Lições do mar

Uma vez – era 1º de janeiro de 1986 – eu resolvi nadar da praia até a escuna,  nas imediações de uma ilha, dispensando o barquinho de transporte. Fui. Sozinha. Os grupos de nado já tinha ido mais cedo.

A certa altura minha cervical travou – imediatamente o braço esquerdo “morreu”. Eu tenho uma lesão que paralisa o lado esquerdo, desde que meu pescoço ficou embaixo de um caminhão, aos 18 anos.

Eu tentei mais duas ou três braçadas. Só o direito respondia.

Eu sabia que se forçasse muito, a perna esquerda também paralisaria.
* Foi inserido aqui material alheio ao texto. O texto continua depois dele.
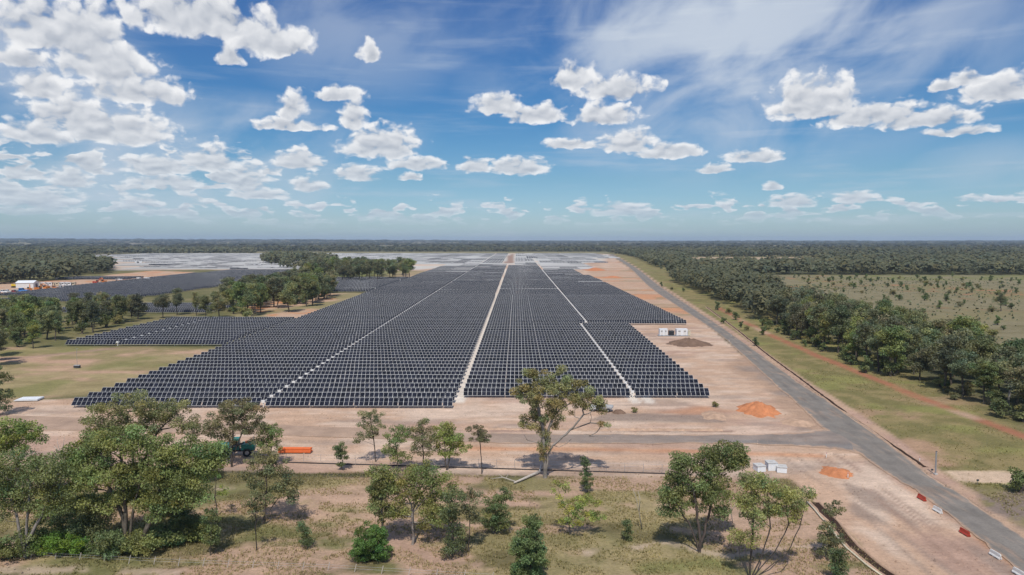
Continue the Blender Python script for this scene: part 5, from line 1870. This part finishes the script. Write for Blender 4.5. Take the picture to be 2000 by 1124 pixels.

Já era acostumada com o problema.

Respirei fundo para clarear as ideias e dominar o pânico – se você apavorar e engolir água, vai ficar ali para sempre.

Virei de costas e comecei a boiar. Bem solta, leve, achando bom.

Era céu e mar. E eu.

Fui rodando com a marola, para me localizar.

A praia estava muito longe. Não daria para voltar.

O barco estava muito longe. Não daria para alcançar.

Então eu fui me posicionando numa linha reta e o local onde uma família – mãe e duas crianças pequenas, que não podiam voltar nadando – esperava na praia pelo barquinho de resgate.

E ali fiquei. Uns vinte minutos até meu pessoal, que já estava no barco, notar que eu não estava mais nadando e precisava de socorro.

Só uns vinte minutos.

Mas, sozinha, deitada sobre o mar e coberta pelo céu, eu era o nada, o nada-do-mais-profundo-nada no meio de duas imensidões – o mar e o céu, quando então o tempo toma outra dimensão.

Vinte minutos são a eternidade.

Sobrevivi.

Estou aqui.

Outra pessoa, não mais a que entrou no mar e ficou vinte minutos aguardando um escaler para resgate.

Conclusão:

Aprendi, em vinte minutos, que não se luta com a vida. Mas, pela vida, ainda que permanecer imóvel e calma seja a única chance possível de vitória.

Sou a única responsável pela minha vida e pela minha sobrevivência. Ninguém pode lutar por mim.

O que vida me manda, aceito com alegria.

Se for amargo, bebo de uma vez e esqueço.

Se for doce, saboreio em pequenos goles, para durar mais.

A vida é o que é. Reina absoluta até que a morte nos resgate.